--- start ---

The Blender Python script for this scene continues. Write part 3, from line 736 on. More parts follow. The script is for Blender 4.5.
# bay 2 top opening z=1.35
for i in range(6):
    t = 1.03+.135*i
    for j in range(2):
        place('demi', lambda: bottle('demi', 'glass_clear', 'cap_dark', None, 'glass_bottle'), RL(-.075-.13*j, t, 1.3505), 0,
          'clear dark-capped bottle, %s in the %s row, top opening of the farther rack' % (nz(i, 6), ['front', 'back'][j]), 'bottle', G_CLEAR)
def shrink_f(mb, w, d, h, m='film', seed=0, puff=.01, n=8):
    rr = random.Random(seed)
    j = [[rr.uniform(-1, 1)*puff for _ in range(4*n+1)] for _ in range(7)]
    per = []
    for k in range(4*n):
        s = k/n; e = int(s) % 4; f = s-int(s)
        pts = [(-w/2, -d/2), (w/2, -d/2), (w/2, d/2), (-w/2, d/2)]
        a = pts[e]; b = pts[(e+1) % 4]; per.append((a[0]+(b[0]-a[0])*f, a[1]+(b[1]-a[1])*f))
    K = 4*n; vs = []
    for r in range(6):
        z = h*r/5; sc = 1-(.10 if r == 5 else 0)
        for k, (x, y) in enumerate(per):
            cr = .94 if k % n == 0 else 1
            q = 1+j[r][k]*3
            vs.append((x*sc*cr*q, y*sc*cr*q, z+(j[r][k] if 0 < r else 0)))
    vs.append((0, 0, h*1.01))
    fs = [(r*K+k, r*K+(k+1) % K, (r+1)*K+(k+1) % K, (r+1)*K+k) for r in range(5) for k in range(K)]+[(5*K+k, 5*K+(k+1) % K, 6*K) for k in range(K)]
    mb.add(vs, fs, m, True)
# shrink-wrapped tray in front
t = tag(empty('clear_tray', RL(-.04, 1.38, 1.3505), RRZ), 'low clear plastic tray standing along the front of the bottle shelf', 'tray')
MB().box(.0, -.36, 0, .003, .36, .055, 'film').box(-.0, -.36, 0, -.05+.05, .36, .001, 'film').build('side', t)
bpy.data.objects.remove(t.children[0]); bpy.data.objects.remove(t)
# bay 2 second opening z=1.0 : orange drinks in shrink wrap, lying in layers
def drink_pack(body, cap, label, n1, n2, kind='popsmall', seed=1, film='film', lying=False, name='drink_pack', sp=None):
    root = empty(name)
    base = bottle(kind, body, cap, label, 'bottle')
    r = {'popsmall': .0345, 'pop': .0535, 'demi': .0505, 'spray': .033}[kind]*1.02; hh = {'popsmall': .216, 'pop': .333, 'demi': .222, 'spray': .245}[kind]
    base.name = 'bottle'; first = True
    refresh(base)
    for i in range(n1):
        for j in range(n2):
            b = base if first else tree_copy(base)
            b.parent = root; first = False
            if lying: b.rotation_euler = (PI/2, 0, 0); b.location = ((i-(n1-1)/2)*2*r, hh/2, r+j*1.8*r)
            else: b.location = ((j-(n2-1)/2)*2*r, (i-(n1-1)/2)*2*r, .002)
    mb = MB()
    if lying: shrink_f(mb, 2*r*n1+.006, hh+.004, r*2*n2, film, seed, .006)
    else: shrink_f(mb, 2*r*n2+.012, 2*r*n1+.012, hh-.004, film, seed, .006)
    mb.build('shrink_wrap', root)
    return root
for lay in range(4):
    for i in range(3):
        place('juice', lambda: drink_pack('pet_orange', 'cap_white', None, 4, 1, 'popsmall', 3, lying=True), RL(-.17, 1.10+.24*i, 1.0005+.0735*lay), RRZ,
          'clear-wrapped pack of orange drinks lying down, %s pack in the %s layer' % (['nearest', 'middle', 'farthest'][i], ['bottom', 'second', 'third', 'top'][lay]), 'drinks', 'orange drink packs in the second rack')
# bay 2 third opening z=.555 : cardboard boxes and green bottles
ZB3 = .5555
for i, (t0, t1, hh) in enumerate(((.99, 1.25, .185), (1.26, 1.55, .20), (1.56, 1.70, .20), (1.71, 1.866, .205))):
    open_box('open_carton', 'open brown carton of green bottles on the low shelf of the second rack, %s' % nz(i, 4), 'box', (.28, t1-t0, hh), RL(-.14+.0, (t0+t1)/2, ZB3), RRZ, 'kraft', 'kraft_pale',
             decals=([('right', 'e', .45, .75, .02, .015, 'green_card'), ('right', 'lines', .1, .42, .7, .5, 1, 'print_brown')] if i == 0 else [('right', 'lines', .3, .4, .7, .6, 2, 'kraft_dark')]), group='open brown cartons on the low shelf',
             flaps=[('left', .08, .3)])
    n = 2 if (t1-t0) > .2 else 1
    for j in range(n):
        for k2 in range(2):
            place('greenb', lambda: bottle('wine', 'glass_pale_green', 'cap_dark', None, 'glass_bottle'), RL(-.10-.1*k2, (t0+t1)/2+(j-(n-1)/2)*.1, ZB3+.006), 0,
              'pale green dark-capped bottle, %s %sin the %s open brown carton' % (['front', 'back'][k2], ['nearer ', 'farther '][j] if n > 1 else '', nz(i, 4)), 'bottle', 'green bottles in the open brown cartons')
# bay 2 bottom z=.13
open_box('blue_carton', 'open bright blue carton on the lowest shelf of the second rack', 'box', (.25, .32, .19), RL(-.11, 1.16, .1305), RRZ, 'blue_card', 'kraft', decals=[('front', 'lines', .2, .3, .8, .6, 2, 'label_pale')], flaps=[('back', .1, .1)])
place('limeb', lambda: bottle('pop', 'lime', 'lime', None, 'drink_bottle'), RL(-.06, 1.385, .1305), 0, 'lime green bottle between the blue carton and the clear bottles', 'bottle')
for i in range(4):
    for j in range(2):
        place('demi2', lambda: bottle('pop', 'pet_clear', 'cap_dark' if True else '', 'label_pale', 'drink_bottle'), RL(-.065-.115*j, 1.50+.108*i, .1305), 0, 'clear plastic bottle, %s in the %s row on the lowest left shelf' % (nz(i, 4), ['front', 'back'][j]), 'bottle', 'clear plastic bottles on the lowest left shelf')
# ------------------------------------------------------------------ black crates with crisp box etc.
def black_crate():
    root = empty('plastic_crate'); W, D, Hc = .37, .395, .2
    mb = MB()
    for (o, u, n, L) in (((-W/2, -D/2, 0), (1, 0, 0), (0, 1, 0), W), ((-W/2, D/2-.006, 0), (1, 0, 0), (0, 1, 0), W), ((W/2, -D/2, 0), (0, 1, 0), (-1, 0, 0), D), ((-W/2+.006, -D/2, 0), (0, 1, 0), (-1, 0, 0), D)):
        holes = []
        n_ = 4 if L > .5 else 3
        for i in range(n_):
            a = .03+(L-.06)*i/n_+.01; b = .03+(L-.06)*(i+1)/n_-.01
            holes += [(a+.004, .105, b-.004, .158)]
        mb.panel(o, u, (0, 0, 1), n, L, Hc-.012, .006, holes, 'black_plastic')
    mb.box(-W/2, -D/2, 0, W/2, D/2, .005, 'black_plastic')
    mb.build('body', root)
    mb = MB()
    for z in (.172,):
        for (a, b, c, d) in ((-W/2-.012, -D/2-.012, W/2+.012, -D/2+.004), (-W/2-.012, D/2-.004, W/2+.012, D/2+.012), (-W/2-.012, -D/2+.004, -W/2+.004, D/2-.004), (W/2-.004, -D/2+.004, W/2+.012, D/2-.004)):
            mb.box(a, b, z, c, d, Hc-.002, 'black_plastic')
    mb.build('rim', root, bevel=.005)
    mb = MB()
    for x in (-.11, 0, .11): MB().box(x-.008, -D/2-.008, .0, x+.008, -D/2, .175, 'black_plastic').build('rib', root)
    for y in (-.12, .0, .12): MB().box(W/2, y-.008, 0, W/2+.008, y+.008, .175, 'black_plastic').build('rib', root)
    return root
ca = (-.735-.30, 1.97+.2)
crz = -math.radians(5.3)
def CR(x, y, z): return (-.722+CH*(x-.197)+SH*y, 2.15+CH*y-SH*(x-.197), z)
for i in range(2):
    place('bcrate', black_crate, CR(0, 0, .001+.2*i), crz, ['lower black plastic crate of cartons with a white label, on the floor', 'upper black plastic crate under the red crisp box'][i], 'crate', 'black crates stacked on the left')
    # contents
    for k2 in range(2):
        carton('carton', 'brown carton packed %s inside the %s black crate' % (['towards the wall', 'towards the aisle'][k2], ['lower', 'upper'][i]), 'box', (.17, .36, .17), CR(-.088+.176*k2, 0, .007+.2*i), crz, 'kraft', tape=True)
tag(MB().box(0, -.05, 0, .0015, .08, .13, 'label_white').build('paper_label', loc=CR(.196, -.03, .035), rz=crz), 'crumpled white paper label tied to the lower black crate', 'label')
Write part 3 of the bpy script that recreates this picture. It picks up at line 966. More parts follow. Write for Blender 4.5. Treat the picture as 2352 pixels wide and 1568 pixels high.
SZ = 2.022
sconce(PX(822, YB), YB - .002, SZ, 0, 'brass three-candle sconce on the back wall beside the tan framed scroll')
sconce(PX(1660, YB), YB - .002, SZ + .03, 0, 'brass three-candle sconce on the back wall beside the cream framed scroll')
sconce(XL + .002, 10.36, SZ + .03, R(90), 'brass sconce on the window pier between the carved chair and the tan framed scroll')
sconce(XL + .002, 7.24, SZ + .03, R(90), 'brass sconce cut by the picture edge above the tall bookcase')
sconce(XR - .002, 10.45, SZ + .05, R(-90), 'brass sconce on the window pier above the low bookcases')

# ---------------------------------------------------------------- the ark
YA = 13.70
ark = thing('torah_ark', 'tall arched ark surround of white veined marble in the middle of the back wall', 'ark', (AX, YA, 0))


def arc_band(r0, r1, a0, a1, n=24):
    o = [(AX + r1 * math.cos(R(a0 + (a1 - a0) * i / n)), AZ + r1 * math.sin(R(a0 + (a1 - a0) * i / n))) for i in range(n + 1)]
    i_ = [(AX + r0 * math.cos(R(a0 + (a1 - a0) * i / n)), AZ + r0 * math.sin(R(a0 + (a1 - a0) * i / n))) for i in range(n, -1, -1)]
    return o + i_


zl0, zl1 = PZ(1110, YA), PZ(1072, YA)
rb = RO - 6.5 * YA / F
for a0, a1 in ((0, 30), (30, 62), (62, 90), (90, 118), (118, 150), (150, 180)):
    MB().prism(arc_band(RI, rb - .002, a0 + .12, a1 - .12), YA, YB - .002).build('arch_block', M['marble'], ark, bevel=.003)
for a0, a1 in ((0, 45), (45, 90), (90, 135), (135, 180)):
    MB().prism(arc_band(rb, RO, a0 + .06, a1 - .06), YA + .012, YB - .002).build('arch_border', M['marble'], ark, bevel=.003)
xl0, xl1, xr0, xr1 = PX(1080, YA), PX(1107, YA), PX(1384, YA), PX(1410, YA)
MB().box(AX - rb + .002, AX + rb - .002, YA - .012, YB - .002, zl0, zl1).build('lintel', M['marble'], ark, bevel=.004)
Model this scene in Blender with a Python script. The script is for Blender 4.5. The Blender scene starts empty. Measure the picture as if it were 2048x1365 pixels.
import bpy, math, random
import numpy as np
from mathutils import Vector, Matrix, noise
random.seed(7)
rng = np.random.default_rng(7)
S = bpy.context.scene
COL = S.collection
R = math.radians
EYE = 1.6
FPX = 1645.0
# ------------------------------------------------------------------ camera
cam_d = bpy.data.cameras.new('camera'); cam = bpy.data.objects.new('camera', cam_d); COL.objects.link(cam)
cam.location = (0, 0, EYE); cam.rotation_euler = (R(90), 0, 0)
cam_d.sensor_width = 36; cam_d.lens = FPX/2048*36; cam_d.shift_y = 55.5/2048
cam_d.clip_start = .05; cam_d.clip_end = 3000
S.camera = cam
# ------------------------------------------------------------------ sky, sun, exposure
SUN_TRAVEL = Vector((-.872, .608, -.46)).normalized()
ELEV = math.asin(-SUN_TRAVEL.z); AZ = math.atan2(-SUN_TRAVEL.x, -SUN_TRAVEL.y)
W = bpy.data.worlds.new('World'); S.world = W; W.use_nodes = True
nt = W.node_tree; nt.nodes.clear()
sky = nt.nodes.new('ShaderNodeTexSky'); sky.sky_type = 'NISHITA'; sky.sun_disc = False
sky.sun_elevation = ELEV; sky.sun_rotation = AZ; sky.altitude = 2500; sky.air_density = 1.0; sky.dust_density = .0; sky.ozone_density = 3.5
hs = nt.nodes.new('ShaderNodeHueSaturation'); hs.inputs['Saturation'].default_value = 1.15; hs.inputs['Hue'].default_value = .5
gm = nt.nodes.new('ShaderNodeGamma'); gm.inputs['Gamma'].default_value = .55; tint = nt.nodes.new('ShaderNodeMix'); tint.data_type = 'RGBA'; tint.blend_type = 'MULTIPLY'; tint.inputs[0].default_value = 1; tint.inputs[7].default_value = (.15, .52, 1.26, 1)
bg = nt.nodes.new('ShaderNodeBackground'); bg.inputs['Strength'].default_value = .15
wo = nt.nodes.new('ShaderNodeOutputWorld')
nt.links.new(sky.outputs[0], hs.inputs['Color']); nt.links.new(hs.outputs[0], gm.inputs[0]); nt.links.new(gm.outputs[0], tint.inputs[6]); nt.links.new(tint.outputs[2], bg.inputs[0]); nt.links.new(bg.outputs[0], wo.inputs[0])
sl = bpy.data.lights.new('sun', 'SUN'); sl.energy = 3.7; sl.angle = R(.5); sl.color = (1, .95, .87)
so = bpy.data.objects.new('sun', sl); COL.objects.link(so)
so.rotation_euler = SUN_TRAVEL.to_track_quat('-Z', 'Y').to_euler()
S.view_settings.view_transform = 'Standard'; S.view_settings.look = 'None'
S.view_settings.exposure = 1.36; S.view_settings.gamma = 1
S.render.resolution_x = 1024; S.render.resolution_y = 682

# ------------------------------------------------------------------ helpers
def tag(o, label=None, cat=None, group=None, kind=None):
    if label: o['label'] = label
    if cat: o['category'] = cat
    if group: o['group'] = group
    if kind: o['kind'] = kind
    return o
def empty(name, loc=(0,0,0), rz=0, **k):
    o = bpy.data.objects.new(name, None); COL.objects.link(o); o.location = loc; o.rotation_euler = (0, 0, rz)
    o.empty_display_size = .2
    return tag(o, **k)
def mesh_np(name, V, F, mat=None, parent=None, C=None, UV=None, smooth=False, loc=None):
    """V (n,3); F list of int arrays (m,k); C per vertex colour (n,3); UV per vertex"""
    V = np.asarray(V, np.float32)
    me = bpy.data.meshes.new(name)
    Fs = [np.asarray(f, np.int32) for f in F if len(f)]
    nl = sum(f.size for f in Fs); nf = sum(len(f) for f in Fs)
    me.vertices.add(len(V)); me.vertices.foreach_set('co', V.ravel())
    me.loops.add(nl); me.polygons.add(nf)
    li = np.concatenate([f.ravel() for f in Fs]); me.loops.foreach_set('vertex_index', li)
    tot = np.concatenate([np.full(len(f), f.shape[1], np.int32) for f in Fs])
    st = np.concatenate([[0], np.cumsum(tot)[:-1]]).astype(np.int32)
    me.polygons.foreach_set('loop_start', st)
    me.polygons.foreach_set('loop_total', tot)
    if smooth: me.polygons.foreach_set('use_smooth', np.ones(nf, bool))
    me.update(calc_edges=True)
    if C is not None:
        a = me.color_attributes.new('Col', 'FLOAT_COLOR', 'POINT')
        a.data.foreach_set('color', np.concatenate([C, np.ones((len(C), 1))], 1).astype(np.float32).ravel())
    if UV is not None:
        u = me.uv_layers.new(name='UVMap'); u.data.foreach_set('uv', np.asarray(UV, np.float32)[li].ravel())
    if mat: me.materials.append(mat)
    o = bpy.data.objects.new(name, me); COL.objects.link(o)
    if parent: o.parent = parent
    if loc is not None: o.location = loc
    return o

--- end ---

:: Exercise ::
Extract exactly and only the span of lines that begins at the line containing "Write part 3 of" and ends at the line containing "ark = thing('torah_ark', 'tall".

:: Full solution ::
Write part 3 of the bpy script that recreates this picture. It picks up at line 966. More parts follow. Write for Blender 4.5. Treat the picture as 2352 pixels wide and 1568 pixels high.
SZ = 2.022
sconce(PX(822, YB), YB - .002, SZ, 0, 'brass three-candle sconce on the back wall beside the tan framed scroll')
sconce(PX(1660, YB), YB - .002, SZ + .03, 0, 'brass three-candle sconce on the back wall beside the cream framed scroll')
sconce(XL + .002, 10.36, SZ + .03, R(90), 'brass sconce on the window pier between the carved chair and the tan framed scroll')
sconce(XL + .002, 7.24, SZ + .03, R(90), 'brass sconce cut by the picture edge above the tall bookcase')
sconce(XR - .002, 10.45, SZ + .05, R(-90), 'brass sconce on the window pier above the low bookcases')

# ---------------------------------------------------------------- the ark
YA = 13.70
ark = thing('torah_ark', 'tall arched ark surround of white veined marble in the middle of the back wall', 'ark', (AX, YA, 0))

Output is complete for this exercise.